Digby Anderson has been listening to the bishops and also finds a great deal to lambaste and condemn
Greed seems to be the favourite explanation for the economic crisis among liberal bishops. As expected, they have denounced bankers and the City as greedy. Somewhat less expected, some have denounced consumers as greedy. Liberals are usually wary of criticising the masses, especially the lower classes. Their usual explanation of any wrongs such persons appear to do in the way of crime is that it is a result of their condition; a condition imposed on them by more affluent and powerful people or in Marx-speak, structural factors.
The use of the word greed’ is also unusual in that it comes from the old moral vocabulary. Liberals customarily prefer the modern vocabularies of pseudo-social science – marginalized, excluded, not sufficiently affirmed. Whole lists of sins from the old moral vocabulary are next to never mentioned, sloth, fornication, equivocation, presumption, jealousy, perjury, indifference (to religion), failure to honour parents, parents’ failure to discipline children, and heresy. The few sins that do get denounced are those that can be creatively stretched to coincide with secular anathemas such as racism or putting one’s rubbish in the wrong bin.
This deliberate unfamiliarity of liberals with the old vocabulary may explain why they have chosen greed to denounce. Because I am not sure that it is the best word. For a start, there are other words that better describe the repellent behaviour of consumers. Idolatry is one. It captures much better the seeking happiness in earthly vanities, the inordinacy of commitment to goods and the role played by the repeated act of shopping. The excessive use of credit maybe fuelled by greed, but also points to self-deceit and imprudence. Covetousness sheds a bit more light too. But none of these is exactly right. Rarely does the shopping fervour attain full scale latria. And most consumers do to not try to consume other people’s goods which covetousness at its worst would include.

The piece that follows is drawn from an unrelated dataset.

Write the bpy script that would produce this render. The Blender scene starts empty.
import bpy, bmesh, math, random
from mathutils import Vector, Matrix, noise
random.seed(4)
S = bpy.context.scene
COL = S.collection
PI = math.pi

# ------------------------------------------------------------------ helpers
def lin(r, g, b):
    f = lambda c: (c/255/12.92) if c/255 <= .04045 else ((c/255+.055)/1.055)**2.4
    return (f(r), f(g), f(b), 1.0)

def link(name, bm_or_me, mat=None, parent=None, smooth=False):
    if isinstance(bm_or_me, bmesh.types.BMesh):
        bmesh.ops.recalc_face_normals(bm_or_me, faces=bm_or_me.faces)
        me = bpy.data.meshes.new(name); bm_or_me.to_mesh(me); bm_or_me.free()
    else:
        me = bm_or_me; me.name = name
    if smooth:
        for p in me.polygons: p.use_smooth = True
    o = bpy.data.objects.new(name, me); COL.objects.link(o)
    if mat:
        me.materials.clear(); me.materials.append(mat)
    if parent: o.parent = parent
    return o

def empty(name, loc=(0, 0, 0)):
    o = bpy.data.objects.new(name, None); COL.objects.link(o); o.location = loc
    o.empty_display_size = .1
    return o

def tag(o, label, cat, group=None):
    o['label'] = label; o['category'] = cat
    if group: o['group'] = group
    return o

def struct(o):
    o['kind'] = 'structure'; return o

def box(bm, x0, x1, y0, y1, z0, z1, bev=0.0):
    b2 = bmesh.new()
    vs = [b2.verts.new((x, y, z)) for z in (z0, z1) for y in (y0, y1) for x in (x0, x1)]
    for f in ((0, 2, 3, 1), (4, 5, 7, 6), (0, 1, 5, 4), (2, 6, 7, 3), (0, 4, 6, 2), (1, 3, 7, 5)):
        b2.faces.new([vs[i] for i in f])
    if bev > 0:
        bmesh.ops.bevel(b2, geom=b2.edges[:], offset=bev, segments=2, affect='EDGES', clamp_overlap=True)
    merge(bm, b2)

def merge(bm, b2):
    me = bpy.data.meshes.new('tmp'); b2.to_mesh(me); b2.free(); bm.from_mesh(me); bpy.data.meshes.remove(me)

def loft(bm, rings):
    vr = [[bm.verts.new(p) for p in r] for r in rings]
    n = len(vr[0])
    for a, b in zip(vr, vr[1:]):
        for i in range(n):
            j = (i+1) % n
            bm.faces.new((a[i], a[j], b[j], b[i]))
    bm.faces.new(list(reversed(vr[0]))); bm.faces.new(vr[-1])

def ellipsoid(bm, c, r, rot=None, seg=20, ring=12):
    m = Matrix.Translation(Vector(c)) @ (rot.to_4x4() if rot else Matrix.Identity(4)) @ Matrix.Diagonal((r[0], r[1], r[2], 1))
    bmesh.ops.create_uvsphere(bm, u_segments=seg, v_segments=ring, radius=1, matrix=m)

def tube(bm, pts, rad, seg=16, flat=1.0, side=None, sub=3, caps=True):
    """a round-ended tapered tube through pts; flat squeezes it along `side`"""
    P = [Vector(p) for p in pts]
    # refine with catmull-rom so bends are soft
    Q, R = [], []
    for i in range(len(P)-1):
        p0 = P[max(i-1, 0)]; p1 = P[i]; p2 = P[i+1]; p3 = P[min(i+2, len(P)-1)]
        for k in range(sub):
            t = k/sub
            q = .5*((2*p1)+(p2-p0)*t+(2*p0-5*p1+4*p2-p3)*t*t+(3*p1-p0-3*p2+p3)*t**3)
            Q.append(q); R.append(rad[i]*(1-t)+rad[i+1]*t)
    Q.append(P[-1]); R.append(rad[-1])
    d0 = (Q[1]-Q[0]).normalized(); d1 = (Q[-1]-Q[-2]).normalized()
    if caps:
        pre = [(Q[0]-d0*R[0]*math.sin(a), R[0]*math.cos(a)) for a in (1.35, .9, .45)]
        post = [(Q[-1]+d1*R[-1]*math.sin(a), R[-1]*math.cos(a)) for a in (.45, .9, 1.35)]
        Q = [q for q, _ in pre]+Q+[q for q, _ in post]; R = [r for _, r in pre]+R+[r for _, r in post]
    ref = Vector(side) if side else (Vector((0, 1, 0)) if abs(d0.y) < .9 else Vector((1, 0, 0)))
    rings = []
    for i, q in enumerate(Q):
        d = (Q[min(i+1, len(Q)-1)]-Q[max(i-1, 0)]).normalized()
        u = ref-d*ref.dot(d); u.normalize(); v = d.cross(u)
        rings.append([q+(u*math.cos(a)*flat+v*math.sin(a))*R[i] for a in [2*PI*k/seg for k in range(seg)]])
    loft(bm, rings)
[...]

At first sight the consumers are materialistic. At second, it is clear that some do not want the goods they buy at all. New shoes lie unworn in the cupboard. That greatest and most expensive of wished-for commodities, the new kitchen is rarely used, as a kitchen. Is the new kitchen then something to show off?
Is consumerism about exhibitionism? Not exactly. Exhibitionists want to be noticed and they want to stand out. Consumerists all buy the same thing. As fashions for jeans, hoods, thongs, tattoos, trainers and rings and studs come and, belatedly, go the lambs all obediently follow. And so do their Mummies and Daddies with their four-by-fours, kitchens and wide televisions.
This conformism is the key to the matter. And the conformism goes way beyond consumerism. Young and old obey the same sexual morality – that is, immorality. They swallow the same topical crusades about climate change or carrying bottles of water. What Christians are confronted with is not a few or even a lot of greedy individuals, but a whole decadent culture. It is not just behaviour which is decadent, but the norms by which people judge such behaviour.
Ours is not a society containing isolated deviants but a conformist society and what it conforms to is foreign to Christianity. This culture is subscribed to by all. The most unnoticed moral revolution of the last fifty years is the collapse of traditional middle class morality.
The key fault of liberal Christians is to think they can work with this hostile culture, that its leaders, politicians, teachers, physicians are secular Christians or anonymous Christians, unprofessing, unpractising but still imbued, as T.S. Eliot had it, with Christian culture. It is not so. Serious Christians living in England are in enemy territory.